Los ánimos de mi padre se calmaron un poco cuando le marcaron un penal a favor de México, en la primera parte del juego, corrían como los primeros quince minutos. Lo cobró el “Halcón” Peña. Recuerdo que siendo un defensa duro, recio, de pierna fuerte, en contra no se podía decir que fuera un dechado de técnica individual, diría más bien que el recordado defensa central era un tanto torpe en el manejo del balón, pero un jugador cumplidor, muy bueno para nuestro fútbol local, como lo describía el maestro Freire en Excélsior, un fútbol un tanto ratonero. Total que Gustavo Peña cobró el penal encarrerándose desde fuera del área grande, perfilándose con la derecha, afortunadamente lo clavó y bastó para que México se llevara el triunfo, cosa que sin embargo a mi papá no dejó satisfecho. Al final, Plinio, el querido amigo de mi cuñado, trataba de inyectarle ánimos: “¡Don Aurelio, jugamos mal pero ganamos!” y mi papá, con el sabor amargo reflejado en el rostro le contestaba: “¡Son unos pen…jos, así no van a lograr nada!”, y la boca se le hizo chicharrón porque en el siguiente partido de cuartos de final la poderosa Italia nos clavó cuatro, y caminando.

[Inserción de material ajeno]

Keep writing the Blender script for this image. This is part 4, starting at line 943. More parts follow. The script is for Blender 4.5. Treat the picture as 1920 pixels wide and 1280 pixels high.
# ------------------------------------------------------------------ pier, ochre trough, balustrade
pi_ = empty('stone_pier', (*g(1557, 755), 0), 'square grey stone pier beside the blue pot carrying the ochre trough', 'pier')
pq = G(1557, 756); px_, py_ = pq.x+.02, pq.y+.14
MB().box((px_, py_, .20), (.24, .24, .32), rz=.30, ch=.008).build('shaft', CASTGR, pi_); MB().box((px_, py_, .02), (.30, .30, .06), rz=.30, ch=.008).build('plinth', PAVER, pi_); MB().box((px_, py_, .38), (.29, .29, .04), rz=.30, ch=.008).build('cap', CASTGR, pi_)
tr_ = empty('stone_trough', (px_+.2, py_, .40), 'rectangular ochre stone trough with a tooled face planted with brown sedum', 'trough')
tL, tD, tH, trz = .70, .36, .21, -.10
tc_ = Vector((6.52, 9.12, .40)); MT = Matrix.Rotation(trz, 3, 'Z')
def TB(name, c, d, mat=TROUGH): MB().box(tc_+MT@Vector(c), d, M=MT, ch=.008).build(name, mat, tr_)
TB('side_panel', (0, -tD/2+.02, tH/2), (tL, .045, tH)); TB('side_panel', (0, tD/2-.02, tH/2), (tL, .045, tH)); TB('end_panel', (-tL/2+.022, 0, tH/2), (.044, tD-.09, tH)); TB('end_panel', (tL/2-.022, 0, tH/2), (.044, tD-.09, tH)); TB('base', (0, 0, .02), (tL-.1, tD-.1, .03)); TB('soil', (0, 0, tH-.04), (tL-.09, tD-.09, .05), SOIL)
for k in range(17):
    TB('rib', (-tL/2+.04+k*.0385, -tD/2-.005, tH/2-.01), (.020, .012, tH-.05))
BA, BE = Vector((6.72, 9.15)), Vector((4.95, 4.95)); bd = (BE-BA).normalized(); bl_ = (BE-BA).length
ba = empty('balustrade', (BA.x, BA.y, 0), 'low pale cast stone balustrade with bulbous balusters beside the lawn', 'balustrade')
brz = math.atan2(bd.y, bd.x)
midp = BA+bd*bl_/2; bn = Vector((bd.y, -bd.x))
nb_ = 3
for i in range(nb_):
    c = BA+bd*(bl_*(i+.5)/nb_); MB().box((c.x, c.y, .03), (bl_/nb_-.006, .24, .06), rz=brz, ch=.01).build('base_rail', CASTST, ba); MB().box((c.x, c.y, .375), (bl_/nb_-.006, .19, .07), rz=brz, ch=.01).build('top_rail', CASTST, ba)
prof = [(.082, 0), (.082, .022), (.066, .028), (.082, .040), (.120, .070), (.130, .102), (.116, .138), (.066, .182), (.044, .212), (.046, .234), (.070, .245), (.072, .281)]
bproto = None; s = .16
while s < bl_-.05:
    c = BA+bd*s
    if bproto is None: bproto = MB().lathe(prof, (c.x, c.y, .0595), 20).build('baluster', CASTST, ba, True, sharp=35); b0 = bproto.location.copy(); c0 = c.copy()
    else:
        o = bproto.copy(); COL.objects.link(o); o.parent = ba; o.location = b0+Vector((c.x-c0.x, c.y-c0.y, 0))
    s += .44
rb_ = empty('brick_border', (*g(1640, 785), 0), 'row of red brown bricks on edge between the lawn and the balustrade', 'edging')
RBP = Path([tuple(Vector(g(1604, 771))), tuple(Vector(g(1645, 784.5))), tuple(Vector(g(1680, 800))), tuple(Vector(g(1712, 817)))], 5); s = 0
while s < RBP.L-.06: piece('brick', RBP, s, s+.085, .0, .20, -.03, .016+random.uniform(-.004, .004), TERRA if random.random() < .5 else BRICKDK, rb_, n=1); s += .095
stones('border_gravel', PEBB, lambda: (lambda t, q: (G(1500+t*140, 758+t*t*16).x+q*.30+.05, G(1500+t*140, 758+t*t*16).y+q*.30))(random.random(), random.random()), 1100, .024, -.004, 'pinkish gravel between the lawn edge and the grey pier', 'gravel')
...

Así era mi padre, un tipo de pocas pulgas, dotado de una inteligencia natural excepcional, bueno para la palabra hablada, elocuente, chispeante y de muy buen humor, todo el tiempo vacilando con la gente que no era muy afecta al baño diario. “La cáscara guarda el palo” les decía a los refractarios al aseo matutino del cuerpo. De su amplio repertorio de dichos y refranes recuerdo uno en especial, que además lo pintaba de cuerpo entero: “el pájaro canta aunque la rama cruja”. Mi papá fue un ludópata de toda la vida, ágil de mente como pocos, le encantaba el dominó, pero sobre todo el póker clásico. Lo jugaba casi profesionalmente, era un ojo de tigre, desechaba una mano de números bajos y dispares, y cualquier momento en el día era una ocasión propicia para echarse una partidita. Con don Carlos Rullán lo recuerdo jugando a las 10 de la mañana, ellos dos solos, con baraja española. Ese fue su mayor vicio, también el cigarro, a través del cual descargaba su desesperación y nerviosismo. Afortunadamente lo dejó a tiempo, cosa que le permitió vivir hasta los 90 años, bueno, le faltaban unos pocos meses para cumplirlos.
Finalmente diré que mucho de mi acervo personal de conocimientos, en buena medida se lo debó a él que fue un gran lector. En mi casa familiar nunca faltaron los periódicos diarios, el Dictamen entre ellos, un tiempo el Novedades de Rómulo O’Farril Jr., y por supuesto también El Mundo de Córdoba. No tengo muy claro la escolaridad de mi papá, pero fue un hombre que se hizo a sí mismo, encurtido por los rigores de la vida misma. Junto a mi madre formó un matrimonio que perduró con sus “ires y venires” más allá de las seis décadas y media. Un abrazo hasta donde esté ese viejo excepcional.